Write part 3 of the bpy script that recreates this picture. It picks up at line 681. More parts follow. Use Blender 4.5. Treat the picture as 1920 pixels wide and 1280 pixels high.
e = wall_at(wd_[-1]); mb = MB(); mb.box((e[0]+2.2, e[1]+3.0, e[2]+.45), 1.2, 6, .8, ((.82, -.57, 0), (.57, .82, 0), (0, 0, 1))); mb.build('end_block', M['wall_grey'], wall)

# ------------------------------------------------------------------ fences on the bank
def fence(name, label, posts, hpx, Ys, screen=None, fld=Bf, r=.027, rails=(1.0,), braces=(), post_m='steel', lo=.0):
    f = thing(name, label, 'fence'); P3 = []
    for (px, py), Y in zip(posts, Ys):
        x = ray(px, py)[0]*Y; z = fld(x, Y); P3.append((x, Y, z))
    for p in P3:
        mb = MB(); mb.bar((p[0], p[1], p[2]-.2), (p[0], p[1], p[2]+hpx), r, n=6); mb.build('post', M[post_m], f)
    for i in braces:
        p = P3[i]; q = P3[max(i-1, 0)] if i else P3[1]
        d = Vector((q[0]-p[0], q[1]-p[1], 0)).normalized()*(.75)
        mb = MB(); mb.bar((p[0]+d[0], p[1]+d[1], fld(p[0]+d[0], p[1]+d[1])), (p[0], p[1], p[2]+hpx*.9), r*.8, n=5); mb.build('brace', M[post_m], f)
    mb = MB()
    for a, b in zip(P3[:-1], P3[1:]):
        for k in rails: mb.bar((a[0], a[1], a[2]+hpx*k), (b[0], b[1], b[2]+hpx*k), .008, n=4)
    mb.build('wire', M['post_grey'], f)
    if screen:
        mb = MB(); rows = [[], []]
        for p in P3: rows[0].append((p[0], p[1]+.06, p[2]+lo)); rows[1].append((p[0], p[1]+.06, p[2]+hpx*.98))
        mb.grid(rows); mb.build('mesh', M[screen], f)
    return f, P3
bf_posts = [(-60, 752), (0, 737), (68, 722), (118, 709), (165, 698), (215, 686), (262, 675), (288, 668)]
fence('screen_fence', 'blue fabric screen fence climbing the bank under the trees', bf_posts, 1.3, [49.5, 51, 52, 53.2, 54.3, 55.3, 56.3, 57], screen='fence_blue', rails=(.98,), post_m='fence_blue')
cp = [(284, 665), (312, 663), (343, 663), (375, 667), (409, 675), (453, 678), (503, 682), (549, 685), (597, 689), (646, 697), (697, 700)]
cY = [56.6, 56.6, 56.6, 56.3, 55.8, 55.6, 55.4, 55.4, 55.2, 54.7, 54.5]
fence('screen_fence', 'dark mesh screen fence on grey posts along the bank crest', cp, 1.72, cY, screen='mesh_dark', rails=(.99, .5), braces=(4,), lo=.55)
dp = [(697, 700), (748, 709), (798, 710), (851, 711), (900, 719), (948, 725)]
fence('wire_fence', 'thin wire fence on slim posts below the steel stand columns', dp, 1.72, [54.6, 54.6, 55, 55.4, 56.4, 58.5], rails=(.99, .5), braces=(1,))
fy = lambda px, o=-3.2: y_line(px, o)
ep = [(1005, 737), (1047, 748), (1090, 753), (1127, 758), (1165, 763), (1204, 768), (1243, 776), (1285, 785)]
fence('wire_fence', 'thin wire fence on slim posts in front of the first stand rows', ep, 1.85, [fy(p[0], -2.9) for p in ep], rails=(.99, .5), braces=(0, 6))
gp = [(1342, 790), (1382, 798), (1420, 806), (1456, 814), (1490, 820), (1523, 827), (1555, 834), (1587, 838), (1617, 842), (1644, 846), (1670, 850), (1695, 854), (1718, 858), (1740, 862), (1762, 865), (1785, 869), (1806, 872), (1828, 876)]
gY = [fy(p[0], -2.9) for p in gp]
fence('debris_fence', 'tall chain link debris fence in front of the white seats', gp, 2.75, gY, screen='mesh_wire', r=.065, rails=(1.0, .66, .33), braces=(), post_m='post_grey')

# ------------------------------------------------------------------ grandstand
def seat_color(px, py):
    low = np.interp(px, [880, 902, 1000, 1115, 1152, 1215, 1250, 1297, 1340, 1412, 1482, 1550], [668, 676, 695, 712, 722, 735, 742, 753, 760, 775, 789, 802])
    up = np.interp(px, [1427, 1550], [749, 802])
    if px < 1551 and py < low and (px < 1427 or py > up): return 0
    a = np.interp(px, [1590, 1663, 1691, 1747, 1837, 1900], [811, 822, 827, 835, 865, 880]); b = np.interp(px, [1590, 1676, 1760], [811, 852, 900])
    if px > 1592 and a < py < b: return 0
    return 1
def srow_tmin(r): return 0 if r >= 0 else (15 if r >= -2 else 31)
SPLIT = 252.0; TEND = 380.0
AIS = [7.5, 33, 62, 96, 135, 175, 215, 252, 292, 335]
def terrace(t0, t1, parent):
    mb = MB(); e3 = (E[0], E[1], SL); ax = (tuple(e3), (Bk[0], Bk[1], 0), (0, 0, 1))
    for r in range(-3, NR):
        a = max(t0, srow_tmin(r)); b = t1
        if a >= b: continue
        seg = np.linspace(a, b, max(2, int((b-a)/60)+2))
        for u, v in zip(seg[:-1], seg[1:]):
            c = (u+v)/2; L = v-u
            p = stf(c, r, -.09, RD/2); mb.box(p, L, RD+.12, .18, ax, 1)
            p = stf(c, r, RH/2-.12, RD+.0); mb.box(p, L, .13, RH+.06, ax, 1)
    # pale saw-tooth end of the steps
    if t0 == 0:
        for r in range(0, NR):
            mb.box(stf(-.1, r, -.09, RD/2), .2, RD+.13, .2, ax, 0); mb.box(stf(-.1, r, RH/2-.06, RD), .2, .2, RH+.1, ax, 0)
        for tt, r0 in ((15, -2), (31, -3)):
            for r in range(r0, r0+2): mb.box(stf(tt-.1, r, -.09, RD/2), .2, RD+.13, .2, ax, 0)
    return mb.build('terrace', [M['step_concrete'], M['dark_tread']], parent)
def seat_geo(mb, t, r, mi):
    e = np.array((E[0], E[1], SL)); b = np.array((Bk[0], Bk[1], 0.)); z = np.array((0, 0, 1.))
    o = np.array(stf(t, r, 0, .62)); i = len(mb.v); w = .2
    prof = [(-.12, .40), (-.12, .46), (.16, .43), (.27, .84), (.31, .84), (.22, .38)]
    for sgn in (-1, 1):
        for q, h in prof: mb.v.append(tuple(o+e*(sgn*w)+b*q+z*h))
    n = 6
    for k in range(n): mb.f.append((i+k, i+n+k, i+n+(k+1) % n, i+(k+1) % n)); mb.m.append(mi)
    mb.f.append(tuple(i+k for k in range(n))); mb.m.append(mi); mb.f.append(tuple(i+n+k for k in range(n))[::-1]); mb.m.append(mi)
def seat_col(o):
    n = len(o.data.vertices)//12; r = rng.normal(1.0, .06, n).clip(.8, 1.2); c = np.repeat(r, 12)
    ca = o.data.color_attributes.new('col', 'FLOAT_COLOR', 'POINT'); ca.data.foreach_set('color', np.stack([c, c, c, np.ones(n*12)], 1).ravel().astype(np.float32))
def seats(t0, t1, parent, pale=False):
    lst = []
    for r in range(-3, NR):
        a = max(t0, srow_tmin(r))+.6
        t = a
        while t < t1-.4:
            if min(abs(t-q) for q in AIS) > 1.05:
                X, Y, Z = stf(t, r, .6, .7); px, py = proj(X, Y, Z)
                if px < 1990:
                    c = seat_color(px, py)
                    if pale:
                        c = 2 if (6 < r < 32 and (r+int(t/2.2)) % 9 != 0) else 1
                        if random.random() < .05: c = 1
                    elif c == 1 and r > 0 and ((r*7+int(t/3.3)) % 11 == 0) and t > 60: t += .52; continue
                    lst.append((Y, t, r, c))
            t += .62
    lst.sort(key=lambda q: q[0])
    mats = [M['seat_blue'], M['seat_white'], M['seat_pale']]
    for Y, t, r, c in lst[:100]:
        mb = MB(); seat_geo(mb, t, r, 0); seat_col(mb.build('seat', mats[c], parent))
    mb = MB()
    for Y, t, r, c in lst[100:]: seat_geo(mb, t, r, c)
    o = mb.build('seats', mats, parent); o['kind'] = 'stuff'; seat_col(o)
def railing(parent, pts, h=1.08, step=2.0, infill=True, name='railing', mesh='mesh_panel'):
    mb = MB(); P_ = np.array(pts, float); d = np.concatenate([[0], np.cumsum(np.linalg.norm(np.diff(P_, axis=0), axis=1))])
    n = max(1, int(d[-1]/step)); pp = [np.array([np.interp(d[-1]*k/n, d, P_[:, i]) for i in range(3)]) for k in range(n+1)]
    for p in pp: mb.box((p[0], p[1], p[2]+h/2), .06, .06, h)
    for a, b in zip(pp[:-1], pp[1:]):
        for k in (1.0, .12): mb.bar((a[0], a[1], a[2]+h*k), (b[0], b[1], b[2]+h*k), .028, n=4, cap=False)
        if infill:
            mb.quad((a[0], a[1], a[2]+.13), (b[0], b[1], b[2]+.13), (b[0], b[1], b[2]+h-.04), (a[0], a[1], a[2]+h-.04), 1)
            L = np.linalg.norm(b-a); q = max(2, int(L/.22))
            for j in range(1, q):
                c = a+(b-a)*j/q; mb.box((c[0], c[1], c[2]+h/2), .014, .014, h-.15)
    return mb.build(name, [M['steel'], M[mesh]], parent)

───

● STATED PROBLEM
Print only the lines that run from the start of the listing to the line bearing "e = wall_at(wd_[-1]);"; please keep the first line and that last one, exactly as they appear.

● WRITTEN SOLUTION
Write part 3 of the bpy script that recreates this picture. It picks up at line 681. More parts follow. Use Blender 4.5. Treat the picture as 1920 pixels wide and 1280 pixels high.
e = wall_at(wd_[-1]); mb = MB(); mb.box((e[0]+2.2, e[1]+3.0, e[2]+.45), 1.2, 6, .8, ((.82, -.57, 0), (.57, .82, 0), (0, 0, 1))); mb.build('end_block', M['wall_grey'], wall)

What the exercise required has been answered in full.